There is reason to believe, therefore, that the phrase includes persons who become citizens at birth by statute because of their status in being born abroad of American citizens. Whether the Supreme Court would decide the issue should it ever arise in a ''case or controversy'' as well as how it might decide it can only be speculated about.
While some have suggested that perhaps a "natural born citizen" must have been born on US territory (i.e., in keeping with the definition of a citizen given in the 14th Amendment) -- and news reports dealing with presidential eligibility almost invariably misstate the rule in this manner -- the majority opinion of legal experts seems to be that the term refers to anyone who has US citizenship from the moment of his or her birth -- i.e., someone who did not have to be "naturalized" because he/she was born "natural" (i.e., born a citizen).

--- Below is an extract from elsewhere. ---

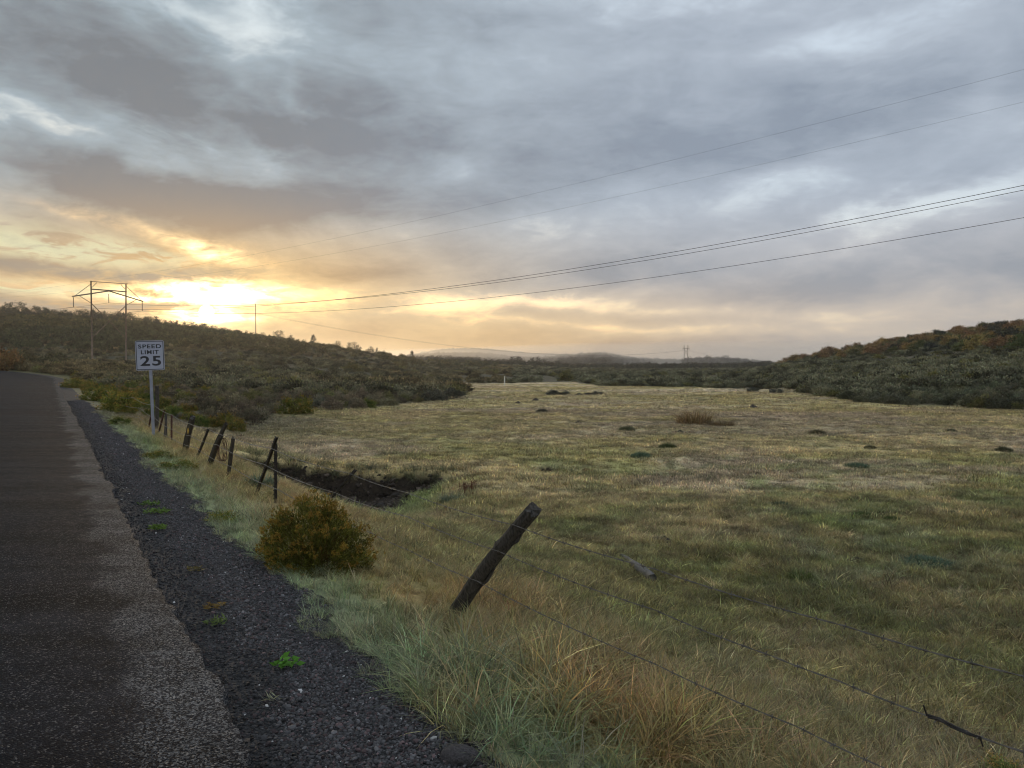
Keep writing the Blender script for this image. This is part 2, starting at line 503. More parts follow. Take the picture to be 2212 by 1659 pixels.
def ground_material():
    m, t, bs = mat('meadow_ground')
    a = t.node('ShaderNodeAttribute', attribute_type='GEOMETRY', attribute_name='col')
    g = t.node('ShaderNodeNewGeometry')
    p = g.outputs['Position']
    n1 = t.noise(p, 9, 6, .7); n2 = t.noise(p, 0.7, 5, .6)
    f = t.add(t.mul(t.sub(n1, .5), 1.6), t.mul(t.sub(n2, .5), .8))
    f = t.add(f, 1.0)
    t.l.new(t.mixc(1.0, a.outputs['Color'], t.vec(f, f, f), 'MULTIPLY'), bs.inputs['Base Color'])
    bs.inputs['Roughness'].default_value = .95
    bs.inputs['Specular IOR Level'].default_value = .1
    b = t.node('ShaderNodeBump'); b.inputs['Distance'].default_value = .03
    t.l.new(n1, b.inputs['Height']); t.l.new(b.outputs[0], bs.inputs['Normal'])
    return m

# ------------------------------------------------------------------ colour of the meadow
STRAW = np.array((.470, .365, .185)); OLIVE = np.array((.345, .292, .112)); GREEN = np.array((.185, .215, .080))
BLUE = np.array((.205, .240, .085)); FROST = np.array((.345, .365, .235)); PINK = np.array((.390, .300, .225)); ORANGE = np.array((.47, .30, .12)); RUSSET = np.array((.26, .15, .07))
PALE = np.array((.58, .48, .33))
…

The first Congress enacted a citizenship law which stated that "the children of citizens of the United States, that may be born beyond sea, or out of the limits of the United States, shall be considered as natural born citizens". [Act of Mar. 26, 1790, ch. 3, 1 Stat. 104.] This strongly suggests that the phrase was understood by the framers of the Constitution to refer to citizenship by birth.

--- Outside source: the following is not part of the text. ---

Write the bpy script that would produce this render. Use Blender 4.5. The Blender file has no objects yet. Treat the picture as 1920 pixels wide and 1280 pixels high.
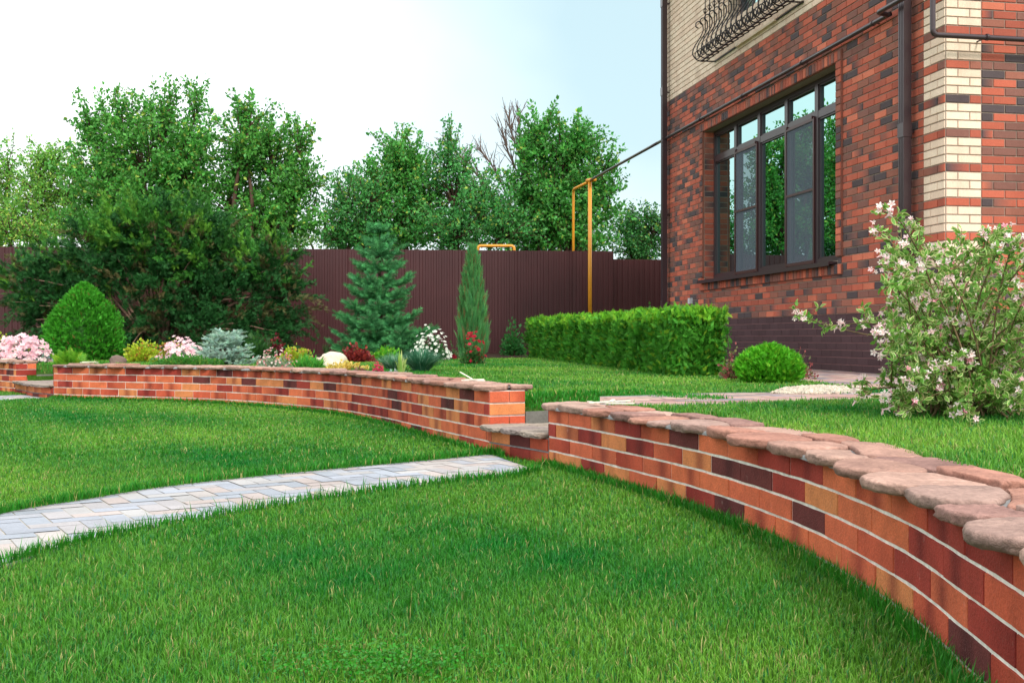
import bpy, math
import numpy as np
from mathutils import Vector
rng = np.random.default_rng(11)
S = bpy.context.scene
COL = S.collection
F = 2100.0; CX = 960.0; HY = 634.0; EYE = 0.8
# ------------------------------------------------------------------ helpers
def lin(r, g=None, b=None):
    if g is None: r, g, b = r
    f = lambda c: (c/255/12.92) if c/255 <= .04045 else ((c/255+.055)/1.055)**2.4
    return np.array([f(r), f(g), f(b)])
def nrm(v):
    v = np.asarray(v, float); n = np.linalg.norm(v, axis=-1, keepdims=True); return v/np.maximum(n, 1e-9)
def zu(y): return .385 + np.clip((np.asarray(y, float)-8)*.0042, -.01, .07)
def zl(y): return np.clip((np.asarray(y, float)-5)*.006, 0, .04)
def W(px, py, Y): return np.array([(px-CX)*Y/F, Y, EYE+(HY-py)*Y/F])
def gup(px, py):
    Y = 10.
    for _ in range(30): Y = (EYE-float(zu(Y)))*F/(py-HY)
    return ((px-CX)*Y/F, Y)
def glo(px, py):
    Y = 6.
    for _ in range(30): Y = (EYE-float(zl(Y)))*F/(py-HY)
    return ((px-CX)*Y/F, Y)
WL = {}
def setp(o, label=None, cat=None, group=None, kind=None):
    if label: o['label'] = label
    if cat: o['category'] = cat
    if group: o['group'] = group
    if kind: o['kind'] = kind
def thing(name, label, cat, loc, group=None):
    o = bpy.data.objects.new(name, None); COL.objects.link(o)
    o.location = tuple(float(c) for c in loc); o.empty_display_size = .2
    setp(o, label, cat, group); WL[o.name] = np.array(loc, float); return o
class Acc:
    def __init__(s): s.V=[]; s.Q=[]; s.T=[]; s.C=[]; s.MQ=[]; s.MT=[]; s.n=0
    def add(s, V, Q=None, T=None, C=(1,1,1), m=0):
        V = np.asarray(V, float).reshape(-1,3); k = len(V)
        C = np.asarray(C, float)
        if C.ndim == 1: C = np.broadcast_to(C, (k,3))
        s.V.append(V); s.C.append(C)
        if Q is not None and len(Q):
            Q = np.asarray(Q, int).reshape(-1,4)+s.n; s.Q.append(Q); s.MQ.append(np.full(len(Q), m))
        if T is not None and len(T):
            T = np.asarray(T, int).reshape(-1,3)+s.n; s.T.append(T); s.MT.append(np.full(len(T), m))
        s.n += k
    def inst(s, tp, P, R, sc, tint=None, m=0):
        TV, TQ, TT, TC = tp; P = np.asarray(P, float); n = len(P)
        if n == 0: return
        sc = np.asarray(sc, float)
        if sc.ndim == 0: sc = np.full(n, float(sc))
        if sc.ndim == 1: sc = np.repeat(sc[:,None], 3, 1)
        A = TV[None]*sc[:,None,:]
        V = np.einsum('nij,nkj->nki', R, A)+P[:,None,:]
        if tint is None: tint = np.ones((n,3))
        C = TC[None]*tint[:,None,:]
        k = len(TV); off = (np.arange(n)*k)[:,None,None]
        Q = (TQ[None]+off).reshape(-1,4) if TQ is not None and len(TQ) else None
        T = (TT[None]+off).reshape(-1,3) if TT is not None and len(TT) else None
        s.add(V.reshape(-1,3), Q, T, np.clip(C.reshape(-1,3), 0, 1), m)
    def box(s, lo, hi, C=(1,1,1), m=0):
        x0,y0,z0 = lo; x1,y1,z1 = hi
        V = [(x,y,z) for z in (z0,z1) for (x,y) in ((x0,y0),(x1,y0),(x1,y1),(x0,y1))]
        s.add(V, [(3,2,1,0),(4,5,6,7),(0,1,5,4),(1,2,6,5),(2,3,7,6),(3,0,4,7)], None, C, m)
    def obox(s, O, A, B, Cc, C=(1,1,1), m=0):      # corner + three edge vectors
        O,A,B,D = [np.asarray(v, float) for v in (O,A,B,Cc)]
        V = [O,O+A,O+A+B,O+B,O+D,O+A+D,O+A+B+D,O+B+D]
        s.add(V, [(3,2,1,0),(4,5,6,7),(0,1,5,4),(1,2,6,5),(2,3,7,6),(3,0,4,7)], None, C, m)
    def tube(s, pts, r, seg=6, C=(1,1,1), m=0, cap=True):
        P = np.asarray(pts, float); n = len(P)
        r = np.broadcast_to(np.asarray(r, float), (n,))
        T = np.gradient(P, axis=0); T = nrm(T)
        ref = np.array([0,0,1.]) if abs(T[0][2]) < .9 else np.array([1.,0,0])
        a = nrm(np.cross(T[0], ref)); fr = []
        for i in range(n):
            a = nrm(a-T[i]*np.dot(a, T[i])); fr.append((a, np.cross(T[i], a)))
        th = np.arange(seg)/seg*2*math.pi
        V = np.concatenate([P[i]+r[i]*(np.cos(th)[:,None]*fr[i][0]+np.sin(th)[:,None]*fr[i][1]) for i in range(n)])
        Q = [(i*seg+j, i*seg+(j+1)%seg, (i+1)*seg+(j+1)%seg, (i+1)*seg+j) for i in range(n-1) for j in range(seg)]
        Tt = []
        if cap:
            V = np.vstack([V, P[0], P[-1]])
            Tt = [(n*seg, (j+1)%seg, j) for j in range(seg)]+[(n*seg+1, (n-1)*seg+j, (n-1)*seg+(j+1)%seg) for j in range(seg)]
        s.add(V, Q, Tt, C, m)
    def build(s, name, mats, parent=None, smooth=False, loc=None, **kw):
        me = bpy.data.meshes.new(name)
        V = np.concatenate(s.V); C = np.concatenate(s.C)
        o = bpy.data.objects.new(name, me); COL.objects.link(o)
        if parent is not None:
            base = WL[parent.name]; o.parent = parent
        else:
            base = np.array(loc if loc is not None else (0,0,0), float); o.location = tuple(float(c) for c in base)
        WL[o.name] = base
        V = V-base
        Q = np.concatenate(s.Q) if s.Q else np.zeros((0,4), int)
        T = np.concatenate(s.T) if s.T else np.zeros((0,3), int)
        nq, nt = len(Q), len(T)
        me.vertices.add(len(V)); me.vertices.foreach_set('co', V.astype(np.float32).ravel())
        me.loops.add(nq*4+nt*3)
        me.loops.foreach_set('vertex_index', np.concatenate([Q.ravel(), T.ravel()]).astype(np.int32))
        me.polygons.add(nq+nt)
        me.polygons.foreach_set('loop_start', np.concatenate([np.arange(nq)*4, nq*4+np.arange(nt)*3]).astype(np.int32))
        mi = np.concatenate((s.MQ if s.MQ else [np.zeros(0,int)])+(s.MT if s.MT else []))
        me.polygons.foreach_set('material_index', mi.astype(np.int32))
        me.update(calc_edges=True)
        if smooth: me.shade_smooth()
        else: me.shade_flat()
        at = me.color_attributes.new('Col', 'FLOAT_COLOR', 'POINT')
        at.data.foreach_set('color', np.hstack([C, np.ones((len(C),1))]).astype(np.float32).ravel())
        for mm in (mats if isinstance(mats, (list,tuple)) else [mats]): me.materials.append(mm)
        setp(o, **kw); return o
def frames(D, roll=None):
    D = nrm(D); n = len(D)
    ref = np.tile([0,0,1.], (n,1)); ref[np.abs(D[:,2]) > .95] = [1,0,0]
    a = nrm(np.cross(D, ref)); b = np.cross(a, D)
    if roll is None: roll = rng.uniform(0, 2*math.pi, n)
    c, si = np.cos(roll)[:,None], np.sin(roll)[:,None]
    x = a*c+b*si; z = np.cross(x, D)
    return np.stack([x, D, z], axis=2)
def rdir(n, up=0.):
    v = nrm(rng.normal(size=(n,3))); v[:,2] += up; return nrm(v)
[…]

Whenever I see this cite of the 1790 Act, without being followed by a recognition that the Act was repealed and replaced with that of 1795, I'm dubious. The "natural born citizens" language was removed, with just "citizens" in its place.
The enumerated powers of Congress do not allow such an Act. Congress is limited to enacting "an uniform rule of naturalization." Statute law, in other words.
One thing a natural born citizen isn't, is naturalized. Or a citizen created via statute.
That the first Congress believed the matter to require addressing via the 1790 Act indicates that they understood the term natural born citizen not to cover individuals born "beyond the sea." Their attempt to address the matter collided with the separation of powers and enumerated powers under the Constitution, however.
The 1790 Act was unconstitutional and was recognized as such, having been repealed and replaced with language that did comport to enumerated powers.